>>>
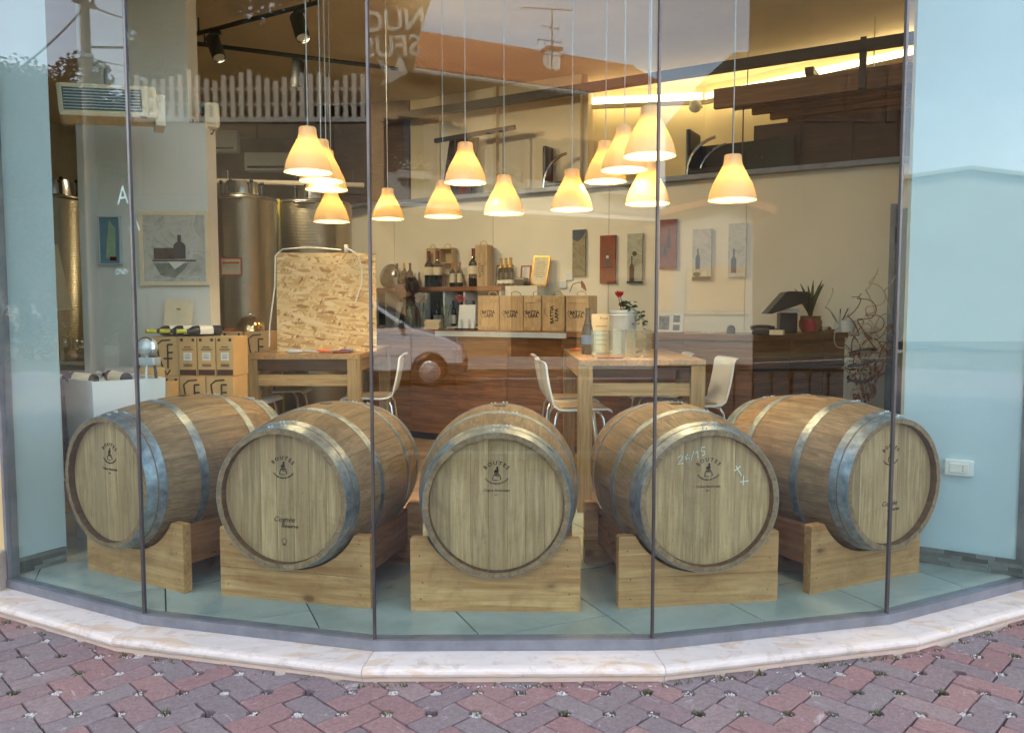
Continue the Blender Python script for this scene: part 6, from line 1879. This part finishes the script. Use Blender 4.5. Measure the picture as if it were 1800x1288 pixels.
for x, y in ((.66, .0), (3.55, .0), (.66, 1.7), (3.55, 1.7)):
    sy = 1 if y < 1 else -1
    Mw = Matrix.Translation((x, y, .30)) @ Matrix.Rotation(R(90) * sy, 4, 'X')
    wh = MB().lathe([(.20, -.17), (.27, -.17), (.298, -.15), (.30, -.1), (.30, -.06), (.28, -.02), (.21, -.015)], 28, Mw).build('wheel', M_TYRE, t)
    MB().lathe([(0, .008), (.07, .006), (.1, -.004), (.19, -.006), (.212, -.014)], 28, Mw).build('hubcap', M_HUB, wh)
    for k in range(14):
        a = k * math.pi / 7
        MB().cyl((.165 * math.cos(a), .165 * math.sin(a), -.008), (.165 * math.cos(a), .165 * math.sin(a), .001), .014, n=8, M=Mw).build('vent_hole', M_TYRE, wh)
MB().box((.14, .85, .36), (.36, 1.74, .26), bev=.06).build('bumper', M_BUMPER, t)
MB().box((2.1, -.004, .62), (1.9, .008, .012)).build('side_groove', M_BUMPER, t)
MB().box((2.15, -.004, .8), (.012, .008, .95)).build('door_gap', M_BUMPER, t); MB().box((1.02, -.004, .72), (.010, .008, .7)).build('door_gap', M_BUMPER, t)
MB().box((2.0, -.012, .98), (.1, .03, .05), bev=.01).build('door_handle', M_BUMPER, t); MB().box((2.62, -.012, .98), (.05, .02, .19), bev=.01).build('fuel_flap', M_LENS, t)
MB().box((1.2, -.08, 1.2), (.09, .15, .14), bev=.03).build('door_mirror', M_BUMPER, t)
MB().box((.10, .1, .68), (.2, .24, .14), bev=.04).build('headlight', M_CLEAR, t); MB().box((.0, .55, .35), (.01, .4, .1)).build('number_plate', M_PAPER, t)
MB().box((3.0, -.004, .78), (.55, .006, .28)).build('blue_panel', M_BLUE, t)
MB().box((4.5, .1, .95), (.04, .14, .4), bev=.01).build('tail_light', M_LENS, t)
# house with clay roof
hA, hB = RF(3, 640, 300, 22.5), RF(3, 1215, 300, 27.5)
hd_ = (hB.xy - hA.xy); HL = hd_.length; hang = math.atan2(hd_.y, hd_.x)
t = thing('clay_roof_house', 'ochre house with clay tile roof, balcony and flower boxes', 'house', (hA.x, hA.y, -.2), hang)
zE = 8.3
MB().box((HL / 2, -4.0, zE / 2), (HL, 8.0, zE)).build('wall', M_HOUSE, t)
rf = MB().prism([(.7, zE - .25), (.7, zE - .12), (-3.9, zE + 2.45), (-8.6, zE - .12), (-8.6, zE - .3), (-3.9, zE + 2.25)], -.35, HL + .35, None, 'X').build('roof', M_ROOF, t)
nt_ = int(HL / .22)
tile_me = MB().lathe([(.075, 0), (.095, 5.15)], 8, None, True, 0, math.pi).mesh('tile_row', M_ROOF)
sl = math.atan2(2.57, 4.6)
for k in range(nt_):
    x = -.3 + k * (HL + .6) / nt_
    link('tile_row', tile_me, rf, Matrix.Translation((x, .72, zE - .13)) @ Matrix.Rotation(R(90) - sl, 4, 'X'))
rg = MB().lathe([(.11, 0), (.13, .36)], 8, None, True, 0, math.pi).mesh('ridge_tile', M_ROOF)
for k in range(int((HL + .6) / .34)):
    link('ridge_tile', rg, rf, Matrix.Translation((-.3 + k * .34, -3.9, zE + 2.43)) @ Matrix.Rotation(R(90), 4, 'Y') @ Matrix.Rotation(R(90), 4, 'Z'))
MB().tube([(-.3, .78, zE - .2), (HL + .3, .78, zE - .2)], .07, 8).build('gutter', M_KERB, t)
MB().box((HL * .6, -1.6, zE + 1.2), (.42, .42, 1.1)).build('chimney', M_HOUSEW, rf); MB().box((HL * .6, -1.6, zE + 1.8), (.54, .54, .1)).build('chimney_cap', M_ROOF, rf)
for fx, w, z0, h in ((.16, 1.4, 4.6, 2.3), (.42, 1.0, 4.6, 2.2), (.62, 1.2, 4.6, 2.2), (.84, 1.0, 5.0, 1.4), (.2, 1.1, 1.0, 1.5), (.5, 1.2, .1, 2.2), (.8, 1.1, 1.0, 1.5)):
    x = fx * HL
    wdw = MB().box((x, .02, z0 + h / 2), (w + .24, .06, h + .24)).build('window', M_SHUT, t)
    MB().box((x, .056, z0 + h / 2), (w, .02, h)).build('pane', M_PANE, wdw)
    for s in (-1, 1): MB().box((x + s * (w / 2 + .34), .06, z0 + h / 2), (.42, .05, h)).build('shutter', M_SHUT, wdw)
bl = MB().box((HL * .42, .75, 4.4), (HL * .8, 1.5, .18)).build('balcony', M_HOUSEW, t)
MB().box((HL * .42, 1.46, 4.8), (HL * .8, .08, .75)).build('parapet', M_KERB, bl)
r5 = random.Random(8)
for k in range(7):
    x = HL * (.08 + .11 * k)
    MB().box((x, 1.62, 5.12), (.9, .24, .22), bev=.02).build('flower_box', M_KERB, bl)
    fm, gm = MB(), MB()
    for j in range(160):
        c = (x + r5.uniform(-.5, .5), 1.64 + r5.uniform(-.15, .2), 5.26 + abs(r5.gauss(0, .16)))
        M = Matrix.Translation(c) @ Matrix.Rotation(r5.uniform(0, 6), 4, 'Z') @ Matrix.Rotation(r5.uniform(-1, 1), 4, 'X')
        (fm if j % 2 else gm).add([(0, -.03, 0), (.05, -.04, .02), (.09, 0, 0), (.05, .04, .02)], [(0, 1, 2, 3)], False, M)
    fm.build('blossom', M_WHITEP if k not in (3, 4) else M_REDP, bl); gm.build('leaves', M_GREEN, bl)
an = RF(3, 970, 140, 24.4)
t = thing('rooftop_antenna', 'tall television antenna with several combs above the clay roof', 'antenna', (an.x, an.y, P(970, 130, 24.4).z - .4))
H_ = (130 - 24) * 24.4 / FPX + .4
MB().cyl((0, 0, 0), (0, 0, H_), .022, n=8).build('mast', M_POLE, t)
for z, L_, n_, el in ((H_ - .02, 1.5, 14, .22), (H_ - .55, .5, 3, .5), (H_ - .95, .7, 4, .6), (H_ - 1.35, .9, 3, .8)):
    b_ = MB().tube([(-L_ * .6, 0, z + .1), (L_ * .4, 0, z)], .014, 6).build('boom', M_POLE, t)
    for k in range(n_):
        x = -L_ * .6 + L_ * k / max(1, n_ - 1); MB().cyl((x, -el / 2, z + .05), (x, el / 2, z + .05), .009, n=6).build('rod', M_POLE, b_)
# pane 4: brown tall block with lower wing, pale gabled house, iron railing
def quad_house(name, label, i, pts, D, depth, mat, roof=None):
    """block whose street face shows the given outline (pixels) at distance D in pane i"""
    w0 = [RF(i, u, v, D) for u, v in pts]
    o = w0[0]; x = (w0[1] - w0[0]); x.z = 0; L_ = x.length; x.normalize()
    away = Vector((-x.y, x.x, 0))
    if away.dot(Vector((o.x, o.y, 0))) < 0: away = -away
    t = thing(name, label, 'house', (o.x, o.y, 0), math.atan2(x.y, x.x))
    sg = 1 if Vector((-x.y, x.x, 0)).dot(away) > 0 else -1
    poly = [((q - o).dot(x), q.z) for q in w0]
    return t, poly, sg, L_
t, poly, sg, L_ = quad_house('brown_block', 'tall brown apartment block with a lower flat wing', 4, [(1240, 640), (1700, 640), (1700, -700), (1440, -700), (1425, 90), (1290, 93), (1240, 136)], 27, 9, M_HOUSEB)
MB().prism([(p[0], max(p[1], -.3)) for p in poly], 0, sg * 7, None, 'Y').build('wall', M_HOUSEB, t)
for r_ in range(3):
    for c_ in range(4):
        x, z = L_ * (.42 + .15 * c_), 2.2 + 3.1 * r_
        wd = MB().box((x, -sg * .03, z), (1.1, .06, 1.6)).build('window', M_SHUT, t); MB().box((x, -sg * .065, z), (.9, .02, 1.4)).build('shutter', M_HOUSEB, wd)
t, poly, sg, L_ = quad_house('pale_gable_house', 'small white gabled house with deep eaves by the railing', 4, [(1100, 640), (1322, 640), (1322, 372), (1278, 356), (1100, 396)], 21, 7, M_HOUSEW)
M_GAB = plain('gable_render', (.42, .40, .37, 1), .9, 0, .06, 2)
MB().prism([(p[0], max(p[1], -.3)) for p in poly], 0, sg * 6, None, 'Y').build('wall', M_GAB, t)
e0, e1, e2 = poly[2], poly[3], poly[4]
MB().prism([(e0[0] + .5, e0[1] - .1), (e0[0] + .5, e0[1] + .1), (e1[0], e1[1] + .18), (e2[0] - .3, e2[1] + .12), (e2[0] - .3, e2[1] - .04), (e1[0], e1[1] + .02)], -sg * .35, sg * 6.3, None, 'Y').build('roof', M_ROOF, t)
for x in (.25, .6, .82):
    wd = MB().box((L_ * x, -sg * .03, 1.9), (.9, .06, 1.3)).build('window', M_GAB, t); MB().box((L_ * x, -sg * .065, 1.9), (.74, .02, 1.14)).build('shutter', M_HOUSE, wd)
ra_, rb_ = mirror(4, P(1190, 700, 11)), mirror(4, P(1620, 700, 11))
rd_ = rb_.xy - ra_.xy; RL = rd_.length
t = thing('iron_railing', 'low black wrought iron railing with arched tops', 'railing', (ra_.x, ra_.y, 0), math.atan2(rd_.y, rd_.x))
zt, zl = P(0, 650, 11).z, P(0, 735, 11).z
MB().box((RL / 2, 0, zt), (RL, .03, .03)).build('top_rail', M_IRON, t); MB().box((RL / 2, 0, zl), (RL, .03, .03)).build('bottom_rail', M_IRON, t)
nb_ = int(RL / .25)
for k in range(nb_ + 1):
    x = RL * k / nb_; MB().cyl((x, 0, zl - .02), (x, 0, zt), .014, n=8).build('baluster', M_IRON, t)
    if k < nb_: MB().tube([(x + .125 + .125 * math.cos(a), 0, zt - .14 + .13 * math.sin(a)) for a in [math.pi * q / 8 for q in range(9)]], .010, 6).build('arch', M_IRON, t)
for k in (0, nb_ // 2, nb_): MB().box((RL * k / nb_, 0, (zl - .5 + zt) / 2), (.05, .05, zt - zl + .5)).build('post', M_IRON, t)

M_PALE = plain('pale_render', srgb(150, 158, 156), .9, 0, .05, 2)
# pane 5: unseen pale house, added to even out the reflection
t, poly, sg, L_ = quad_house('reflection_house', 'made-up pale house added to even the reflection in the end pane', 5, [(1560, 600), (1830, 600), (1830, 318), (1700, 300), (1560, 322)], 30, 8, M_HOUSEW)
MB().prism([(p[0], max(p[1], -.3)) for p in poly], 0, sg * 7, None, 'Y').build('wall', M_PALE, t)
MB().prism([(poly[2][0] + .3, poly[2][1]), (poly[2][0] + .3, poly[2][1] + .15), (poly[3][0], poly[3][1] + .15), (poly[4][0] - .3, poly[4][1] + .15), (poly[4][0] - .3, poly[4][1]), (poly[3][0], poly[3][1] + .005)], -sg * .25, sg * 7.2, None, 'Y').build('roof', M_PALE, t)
<<<
▸ **Task description**: Which lines contain the word "pixels"? Copy each one.

▸ **Solution for this exercise**:
Continue the Blender Python script for this scene: part 6, from line 1879. This part finishes the script. Use Blender 4.5. Measure the picture as if it were 1800x1288 pixels.
    """block whose street face shows the given outline (pixels) at distance D in pane i"""